Dec 5, 2010

When wrong makes right?

Until a restless leaf flutters to the ground, it’s quiet. Instead of luscious green with lively veins exhaling oxygen into a suffocating world, it’s now cracked and dry. Yet even at its death, the burnt orange and raspberry color is stunning. Then my eye catches something else. I sit on the concrete bench at the Botanic Gardens. Today is my birthday.

Gravity beckons the fallen leaves, but like a salmon trying to span, I notice a monarch lifting herself up into the warm air. I wonder where she will go now the visitors hours have changed, the soil goes into hibernation and the once budding lilacs are crumpled and shriveled… I ache to throw the pitiful flowers into a garbage bag, or a gardener to haul them away.

A crisp breeze reminds me that the seventy degrees of perfect weather is a façade…. Soon the sun will set and the chill of any October past will awaken goose bumps that are Colorado. The bipolar state where ugly weather doesn’t just disappear; instantaneously, it becomes glorious. A morning thunderstorm of lightening and hail will flip into a cloudless afternoon where cocktails can be toasted on the patio swing.
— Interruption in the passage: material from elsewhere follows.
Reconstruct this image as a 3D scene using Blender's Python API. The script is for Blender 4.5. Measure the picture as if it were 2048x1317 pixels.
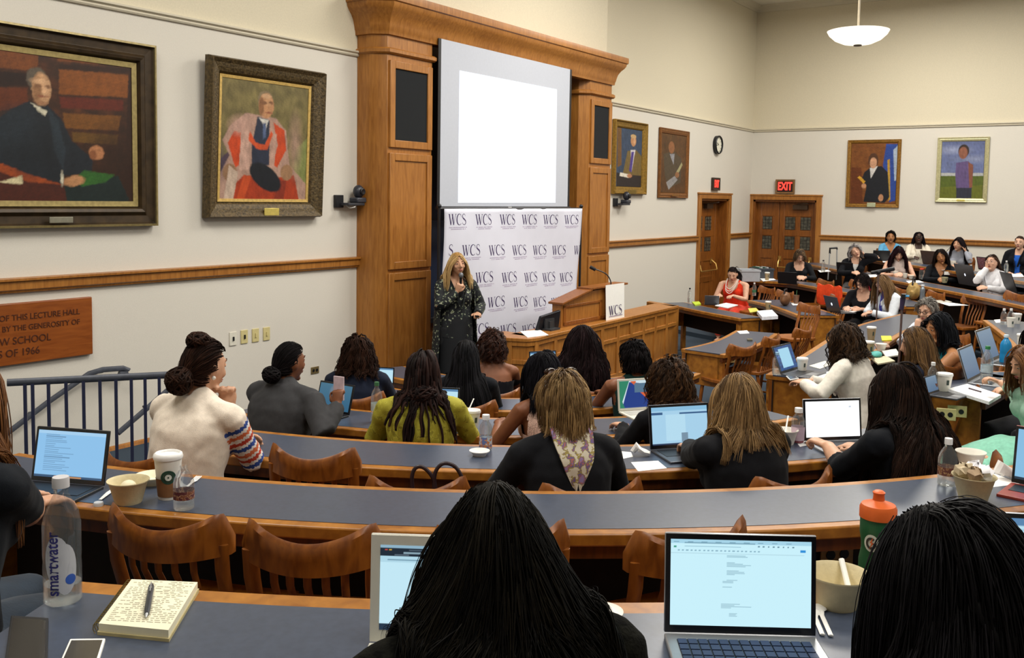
import bpy, bmesh, math, random
import numpy as np
from mathutils import Vector, Matrix, noise
sc = bpy.context.scene
for o in list(bpy.data.objects): bpy.data.objects.remove(o, do_unlink=True)
COL = sc.collection
PI = math.pi
V = Vector
def R(d): return math.radians(d)
# ---------------- camera ----------------
FPX, PY0, CH = 1882.0, 530.0, 2.2
YAW, PITCH, ROLL = 0.593, 0.0712, -0.0155
_f = V((math.cos(PITCH)*math.cos(YAW), math.cos(PITCH)*math.sin(YAW), -math.sin(PITCH)))
_r = _f.cross(V((0, 0, 1))).normalized(); _d = _f.cross(_r)
_c, _s = math.cos(ROLL), math.sin(ROLL)
RT = _c*_r + _s*_d; DN = -_s*_r + _c*_d; FW = _f
CAM = V((0, 0, CH))
cd = bpy.data.cameras.new('camera'); cam = bpy.data.objects.new('camera', cd); COL.objects.link(cam)
m3 = Matrix((RT, -DN, -FW)).transposed()
cam.matrix_world = Matrix.Translation(CAM) @ m3.to_4x4()
cd.sensor_fit = 'HORIZONTAL'; cd.sensor_width = 36.0; cd.lens = FPX*36/2048
cd.shift_y = -(658.5-PY0)/2048; cd.clip_start = 0.05; cd.clip_end = 100
sc.camera = cam
def ray(px, py): return RT*((px-1024)/FPX) + DN*((py-PY0)/FPX) + FW
def U(px, py, z): d = ray(px, py); return CAM + d*((z-CH)/d.z)      # point of the level plane z seen at a pixel
def UY(px, py, y): d = ray(px, py); return CAM + d*(y/d.y)
def UX(px, py, x): d = ray(px, py); return CAM + d*(x/d.x)
def UD(px, py, t): return CAM + ray(px, py)*t
# ---------------- world, light, exposure ----------------
w = bpy.data.worlds.new('world'); sc.world = w; w.use_nodes = True
w.node_tree.nodes['Background'].inputs[0].default_value = (0.9, 0.86, 0.78, 1)
w.node_tree.nodes['Background'].inputs[1].default_value = 0.25
sc.view_settings.view_transform = 'Standard'; sc.view_settings.look = 'None'
sc.view_settings.gamma = 1; sc.view_settings.use_curve_mapping = False
sc.view_settings.exposure = -0.07
def area(loc, size, power, col, rot=(0, 0, 0), sy=None):  # soft area lamps added under the ceiling, standing in for unseen pendants
    l = bpy.data.lights.new('ceiling_light', 'AREA'); l.energy = power; l.color = col; l.size = size
    if sy: l.shape = 'RECTANGLE'; l.size_y = sy
    o = bpy.data.objects.new('ceiling_light', l); o.location = loc; o.rotation_euler = rot; COL.objects.link(o); return o
WARM = (1.0, 0.955, 0.875)
for (x, y, p) in ((1.5, -1.0, 190), (1.5, 4.2, 190), (6.5, 2.6, 315), (7.0, -3.5, 140), (11.0, 3.8, 320), (12.5, -2.0, 240), (17.0, 3.5, 300), (17.0, -2.5, 240)):
    area((x, y, 6.2), 2.2, p, WARM)
# ---------------- materials ----------------
def lin(h):
    if not isinstance(h, str): return (h[0], h[1], h[2], 1)
    h = h.lstrip('#'); c = [int(h[i:i+2], 16)/255 for i in (0, 2, 4)]
    return tuple([x/12.92 if x <= .04045 else ((x+.055)/1.055)**2.4 for x in c]) + (1,)
_M = {}
def nodes(name):
    m = bpy.data.materials.new(name); m.use_nodes = True; nt = m.node_tree
    return m, nt, nt.nodes['Principled BSDF']
def mat(h, rough=.6, metal=0, var=.06, scale=30, bump=0, spec=.4, bscale=None, stretch=(1, 1, 1), sheen=0, emit=0, name='plain'):
    k = (h, rough, metal, var, scale, bump, spec, bscale, stretch, sheen, emit)
    if k in _M: return _M[k]
    m, nt, b = nodes(name + '_' + str(len(_M))); L = nt.links
    c = lin(h)
    b.inputs['Roughness'].default_value = rough; b.inputs['Metallic'].default_value = metal
    b.inputs['Specular IOR Level'].default_value = spec
    if sheen: b.inputs['Sheen Weight'].default_value = sheen
    tc = nt.nodes.new('ShaderNodeTexCoord'); mp = nt.nodes.new('ShaderNodeMapping'); mp.inputs['Scale'].default_value = stretch
    L.new(tc.outputs['Object'], mp.inputs['Vector'])
    n = nt.nodes.new('ShaderNodeTexNoise'); n.inputs['Scale'].default_value = scale; n.inputs['Detail'].default_value = 4
    L.new(mp.outputs[0], n.inputs['Vector'])
    cr = nt.nodes.new('ShaderNodeValToRGB'); e = cr.color_ramp.elements
    e[0].position = .3; e[1].position = .7
    e[0].color = tuple(x*(1-var*2) for x in c[:3]) + (1,); e[1].color = tuple(min(1, x*(1+var*2)) for x in c[:3]) + (1,)
    L.new(n.outputs['Fac'], cr.inputs[0]); L.new(cr.outputs[0], b.inputs['Base Color'])
    if emit:
        L.new(cr.outputs[0], b.inputs['Emission Color']); b.inputs['Emission Strength'].default_value = emit
    if bump:
        n2 = nt.nodes.new('ShaderNodeTexNoise'); n2.inputs['Scale'].default_value = bscale or scale*3; n2.inputs['Detail'].default_value = 3
        L.new(mp.outputs[0], n2.inputs['Vector'])
        bp = nt.nodes.new('ShaderNodeBump'); bp.inputs['Strength'].default_value = bump; bp.inputs['Distance'].default_value = .01
        L.new(n2.outputs['Fac'], bp.inputs['Height']); L.new(bp.outputs[0], b.inputs['Normal'])
    _M[k] = m; return m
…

And like all birthdays, this too shall pass and the reality of autumn; snowfall and frigid holidays are watching me sit here. And once the first snowflakes fall from the fluffy clouds, then too, the last leaves hanging onto the bare branches, with some dignity remaining, will turn to slush, and people will dust off ski gear.

Driving over here I received a phone call from someone I was very close with on my birthday last year. Oh to waddle twelve months ago and take stock of life. The portfolio of mistakes you paid the premium, and the luck you found dirt-cheap.

Most chapters, the years never have the luxury of completed endings, sure… there are photos glazed with smiling faces, some strangers, some close friends who’ve somehow over the years turned strangers again. There are the farewell fetes and the amicable breakups, the career paths which go rerouted, and the farewells to grandparents… the final kind of goodbye where you don’t get to hear anymore stories of your parents growing up, or advice from eight decades of mistakes and good decisions.

The butterfly lands next to me. I wonder if she knows I’m sitting here. I’d prefer to think that she does. That she has human thoughts, she is excited to unearth a human friend at the Botanic Gardens, because only the birds and the grasshoppers appear visit here nowadays. She sits with me, ready and eager to go down the long stretch ahead dubbed, “memory lane.”